Dunedin & Otago Peninsula Wildlife


Seals, little blue penguins, and above all the impressive northern royal albatross are indeed what Dunedin and it’s adjacent Otago Peninsula are best known for. That and University of Otago, NZ’s oldest and (by acclamation, it seems) best University. Dun is to Gaelic as Borough is to English, so Dunedin is on some level an ode to Edinborough. The center of the city itself is a pretty little octagon of streets and parkland called, surprisingly enough, The Octagon. This formation at the city’s heart leads to some strange street patterns, but once one gets over that the city’s really quite manageable and very pleasant. Around 1900 it had about as many inhabitants as Auckland…but Auckland’s increased by a factor of 10+, while Dunedin — well, maybe it figured out it had nothing to gain by outgrowing itself. It’ll upset many Kiwis, but in many ways I found Dunedin the most interesting and unique of the cities I visited in New Zealand — I’m sure, and I was told by more than one native, that it’s dull to grow up in, but I can more easily imagine retiring there – sucky weather and all – than Auckland, which I found more gangly and awkward in its growth.

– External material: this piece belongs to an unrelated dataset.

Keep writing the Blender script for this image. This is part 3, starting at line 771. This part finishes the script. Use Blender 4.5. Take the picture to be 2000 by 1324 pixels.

Oh well, there you have it. Penguins and seals are as cute out in the wild as they are in museums. And royal northern albatrosses, in flight or on takeoff, have a grandeur these photos can never capture. Sorry.



The harbor runs between the peninsula and the mainland on the other side, and the inner harbor is very shallow so admits only fairly small boats; the outer harbor is very active shipping out powdered milk and lumber to China and the rest of Asia. It was foggy when I was out there, in case you hadn’t guessed.








Above and also below: Dunedin’s famous train station. I don’t know where those train cars go: they’re not connected to the national network, which stops at Christchurch a good piece north of Dunedin. I think it’s some kind of regional tourist train. Or maybe they’re just there for show. Nice building, though, huh? Below: one side of The Octagon, with city hall opposite.